Ketua Umum Badan Pengurus Pusat GINSI Subandi menilai bahwa impor ilegal yang dilaporkan Kemendag sebenarnya jauh lebih kecil dibandingkan realitasnya di lapangan. Dia mengatakan biasanya terjadinya impor ilegal disebabkan permintaan tinggi tapi regulasinya tidak memungkinkan orang importasi.
“Makanya adanya penyelundupan, macam-macam juga kan penyelundupan juga. Bisa tidak sesuai fisik dokumennya, bisa barangnya ditaro dimana dulu. Yang diberitakan disitu tidak sebanding dengan yang diberitakan, menurut saya. Tapi seolah seolah pemerintah menyelamatkan sekian miliar,” ujar Subandi saat dihubungi Bisnis, Rabu (28/6/2023).
Kata dia, GINSI sejatinya tidak mendukung penyelundupan apapun alasannya. Hanya saja, menurut Subandi, pemerintah harus sadar bahwa terdapat banyak kebutuhan.
Baca Juga
“Jadi pemerintahnya juga supaya perilaku importir yang tidak nakal jadi nakal. Benahi tata kelolanya, dibenerin aturannya supaya tidak ada importir yang melakukan penyelundupan,” kata Subandi.
Dia mengungkapkan, salah satu maraknya impor saat ini terdapat pada Peraturan Pemerintah (PP) Nomor 28 Tahun 2021 tentang Penyelenggaraan Bidang Perindustrian yang revisinya tak kunjung diteken Presiden Joko Widodo. Akibatnya, dari 15 Desember hingga saat ini impor khususnya untuk komoditi besi baja dan turunannya, ban, maupun tekstil tidak diproses izinnya.
“Akibat belum dijalankan, potensi pendapatan negara barang yang harus diimpor itu tidak ada kan. Sama yang menyelundupkan itu terdesak permintaannya, terdesak dia, dalam dokumennya apa tapi fisiknya lain,” ungkap Subandi.
Dalam PP 28/2021 itu, Subandi menjelaskan jika pemerintah hanya mengizinkan praktek impor oleh importir produsen. Masalahnya, ujar dia, industri dalam negeri biasanya membutuhkan jasa importir umum.
“Sekarang importir umum tidak boleh. Dari 150 importir umum kita melakukan kajian, potensi kehilangan transaksi perdagangan itu bisa triuliunan per bulan. Itu hasil diskusi kita,” ujarnya.
Dampaknya, Subandi mengakui, jika banyak importir terpaksa memakai cara-cara tidak halal akibatnya permintaan tinggi lantaran stok barang untuk industri abis. Menurutnya, praktek impor illegal tersebut tak jarang melibatkan apparat negara.

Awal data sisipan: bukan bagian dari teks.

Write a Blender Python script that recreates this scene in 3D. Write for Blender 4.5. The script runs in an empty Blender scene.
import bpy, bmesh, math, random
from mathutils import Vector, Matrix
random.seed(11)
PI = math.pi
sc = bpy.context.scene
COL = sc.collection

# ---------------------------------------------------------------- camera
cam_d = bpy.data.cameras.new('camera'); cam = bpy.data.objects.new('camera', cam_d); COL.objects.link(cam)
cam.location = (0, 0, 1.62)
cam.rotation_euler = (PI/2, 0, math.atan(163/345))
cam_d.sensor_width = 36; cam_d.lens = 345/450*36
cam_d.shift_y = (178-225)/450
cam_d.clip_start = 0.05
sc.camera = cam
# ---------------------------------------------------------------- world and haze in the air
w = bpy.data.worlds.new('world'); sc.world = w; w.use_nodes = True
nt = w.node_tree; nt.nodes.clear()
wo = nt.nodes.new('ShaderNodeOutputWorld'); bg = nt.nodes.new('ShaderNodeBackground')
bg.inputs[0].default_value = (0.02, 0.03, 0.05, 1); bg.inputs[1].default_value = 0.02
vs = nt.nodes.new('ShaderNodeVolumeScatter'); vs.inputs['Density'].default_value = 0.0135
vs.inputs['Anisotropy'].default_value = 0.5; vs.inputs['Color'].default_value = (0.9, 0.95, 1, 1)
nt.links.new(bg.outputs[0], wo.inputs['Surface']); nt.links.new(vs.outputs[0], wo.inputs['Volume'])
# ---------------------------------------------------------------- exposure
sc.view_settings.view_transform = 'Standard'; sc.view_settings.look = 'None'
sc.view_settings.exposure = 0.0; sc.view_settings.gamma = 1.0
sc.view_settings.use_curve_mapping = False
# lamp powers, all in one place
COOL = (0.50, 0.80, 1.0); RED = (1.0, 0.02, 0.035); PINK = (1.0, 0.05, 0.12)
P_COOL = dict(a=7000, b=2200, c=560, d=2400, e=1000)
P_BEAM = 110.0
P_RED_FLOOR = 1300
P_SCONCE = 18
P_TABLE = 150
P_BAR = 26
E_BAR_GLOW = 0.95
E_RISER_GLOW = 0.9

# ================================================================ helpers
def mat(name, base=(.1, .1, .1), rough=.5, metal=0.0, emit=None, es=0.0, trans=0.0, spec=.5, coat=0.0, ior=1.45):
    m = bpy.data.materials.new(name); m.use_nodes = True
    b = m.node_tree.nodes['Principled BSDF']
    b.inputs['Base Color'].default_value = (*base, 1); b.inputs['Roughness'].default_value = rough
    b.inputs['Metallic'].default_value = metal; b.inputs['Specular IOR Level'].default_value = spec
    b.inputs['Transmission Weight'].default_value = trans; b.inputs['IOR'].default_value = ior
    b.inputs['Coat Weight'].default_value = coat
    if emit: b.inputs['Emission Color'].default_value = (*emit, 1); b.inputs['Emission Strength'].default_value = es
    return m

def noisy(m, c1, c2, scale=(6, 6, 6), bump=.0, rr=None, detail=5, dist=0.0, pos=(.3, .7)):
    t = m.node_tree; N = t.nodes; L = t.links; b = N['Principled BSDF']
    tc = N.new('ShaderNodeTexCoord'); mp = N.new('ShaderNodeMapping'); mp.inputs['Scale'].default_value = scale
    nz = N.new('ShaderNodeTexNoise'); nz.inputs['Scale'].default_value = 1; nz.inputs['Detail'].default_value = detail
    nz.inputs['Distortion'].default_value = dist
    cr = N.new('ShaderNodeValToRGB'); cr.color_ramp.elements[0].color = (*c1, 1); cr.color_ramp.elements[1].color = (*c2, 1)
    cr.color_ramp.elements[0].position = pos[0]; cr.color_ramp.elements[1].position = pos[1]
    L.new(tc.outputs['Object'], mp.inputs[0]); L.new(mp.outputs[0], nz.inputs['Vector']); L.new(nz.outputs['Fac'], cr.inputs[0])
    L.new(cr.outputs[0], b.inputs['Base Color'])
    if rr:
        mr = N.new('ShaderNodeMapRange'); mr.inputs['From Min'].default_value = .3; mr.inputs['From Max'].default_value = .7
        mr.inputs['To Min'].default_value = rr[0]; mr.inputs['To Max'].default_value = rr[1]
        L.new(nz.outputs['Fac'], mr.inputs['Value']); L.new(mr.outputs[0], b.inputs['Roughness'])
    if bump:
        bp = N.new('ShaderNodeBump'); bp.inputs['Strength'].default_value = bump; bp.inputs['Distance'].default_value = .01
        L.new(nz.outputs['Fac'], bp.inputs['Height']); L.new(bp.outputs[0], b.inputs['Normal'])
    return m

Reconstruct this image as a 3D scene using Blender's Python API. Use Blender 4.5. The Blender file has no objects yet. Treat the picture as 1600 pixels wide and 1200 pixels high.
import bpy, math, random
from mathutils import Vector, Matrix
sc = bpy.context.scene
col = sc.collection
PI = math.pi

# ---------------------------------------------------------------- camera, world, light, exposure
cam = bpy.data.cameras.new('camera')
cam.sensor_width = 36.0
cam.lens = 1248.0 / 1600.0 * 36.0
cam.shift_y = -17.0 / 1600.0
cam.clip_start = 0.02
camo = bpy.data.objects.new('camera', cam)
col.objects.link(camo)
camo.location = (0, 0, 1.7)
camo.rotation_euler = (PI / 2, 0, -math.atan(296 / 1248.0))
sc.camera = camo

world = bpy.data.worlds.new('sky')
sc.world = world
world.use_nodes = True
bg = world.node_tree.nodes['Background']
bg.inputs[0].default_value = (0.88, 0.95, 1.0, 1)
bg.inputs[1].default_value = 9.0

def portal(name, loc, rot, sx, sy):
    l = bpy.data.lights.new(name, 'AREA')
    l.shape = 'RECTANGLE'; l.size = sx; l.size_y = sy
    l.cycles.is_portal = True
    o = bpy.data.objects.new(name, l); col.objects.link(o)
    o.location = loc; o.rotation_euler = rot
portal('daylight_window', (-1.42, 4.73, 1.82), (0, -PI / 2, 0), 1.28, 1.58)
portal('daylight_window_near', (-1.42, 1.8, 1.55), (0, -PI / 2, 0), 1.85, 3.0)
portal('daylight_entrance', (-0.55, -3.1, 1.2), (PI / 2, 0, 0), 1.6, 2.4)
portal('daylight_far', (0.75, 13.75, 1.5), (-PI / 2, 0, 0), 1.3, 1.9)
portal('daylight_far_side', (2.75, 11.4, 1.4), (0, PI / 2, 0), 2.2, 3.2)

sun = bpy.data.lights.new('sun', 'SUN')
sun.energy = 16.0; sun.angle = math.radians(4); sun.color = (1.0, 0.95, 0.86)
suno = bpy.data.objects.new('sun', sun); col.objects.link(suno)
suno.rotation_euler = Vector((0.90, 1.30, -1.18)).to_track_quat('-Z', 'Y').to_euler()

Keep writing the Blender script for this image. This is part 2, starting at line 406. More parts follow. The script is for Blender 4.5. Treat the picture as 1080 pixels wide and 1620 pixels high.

“Mau tidak mau supaya industri berjalan pake cara itu. Borongan itu pemain borongan, importir kerja sama-sama Bea Cukai biasanya. Pintunya Belawan, pintu Batam dan pintu Jawa Timur masuknya,” jelasnya.
Lebih lanjut, Subandi berharap agar pemerintah khususnya Presiden Jokowi untuk segera menandatangani revisi PP 28/2021 agar kegiatan importasi kembali bisa dilaksanakan. Pasalnya, saat ini kebutuhan bahan baku untuk industri dalam negeri sangat tinggi.
“Hari ini saya minta ke setneg [sekretariat negara] agar presiden menandatangani itu. tapi presiden masih sibuk belum ditanda tangan-tanda tangan. Ketika ini ditandatangani sekarang pun harus ada peraturan teknis. Masih panjang nih,” ujarnya.
Subandi mengatakan jangan sampai peraturan teknisnya tidak mengakomodir kebutuhan industri dan berlarut-larut penyusunannya. Jika hal tersebut terjadi, kata dia, keberlangsungan industri dan eksistensi pekerja jadi taruhannya.
“Akibatnya akan terjadi PHK besar-besaran. Jadi penyelundupan itu lebih, ya buatkan dong aturannya. Kalau hanya tangkep tangkep sekian miliar itu terlalu kecil. Dengan tidak adanya aturan itu menghilangkan kesempatan kerja, pajaknya, pajak karyawannya. Tidak sebanding lah,” ungkapnya.